The easy life
In yesterday's post I had mentioned we have invested a lot of money in state of the art measurement equipment. That equipment finds all manner of little distortions, noises, jitter, and frequency anomalies we would never have found without it. It's absolutely worth the investment we've made. Yet, it cannot measure much of what our ears can. This fact drives Dave Paananen, our Director of Engineering, bonkers. And not just Dave either. The entire team is challenged to deliver properly engineered new products, as well as maintaining and servicing existing products, based on someone's opinion that it "sounds good".
It sometimes feels like an impossible challenge, one unique to our industry.
And yet there are many examples of this same frustration within other industries. Take art for example. Imagine you were responsible for choosing which art has enough value to go in your museum, store, or client's home. Or food. Restaurants (even McDonalds) live and die by taste and the opinions of others.

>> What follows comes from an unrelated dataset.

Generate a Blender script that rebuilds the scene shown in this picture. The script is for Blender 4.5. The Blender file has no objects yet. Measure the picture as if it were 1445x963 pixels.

When your company's products are defined by taste, creativity, or sonic accuracy, and the final measurements are a matter of someone's opinion, the ballgame changes from that of a simple right or wrong, to one of multiple shades of gray. (Probably more than 50).
Let us not stress too much over the fact our machines cannot quantify that which we can taste, feel, smell, or hear.
You don't need a machine to back up what you already know.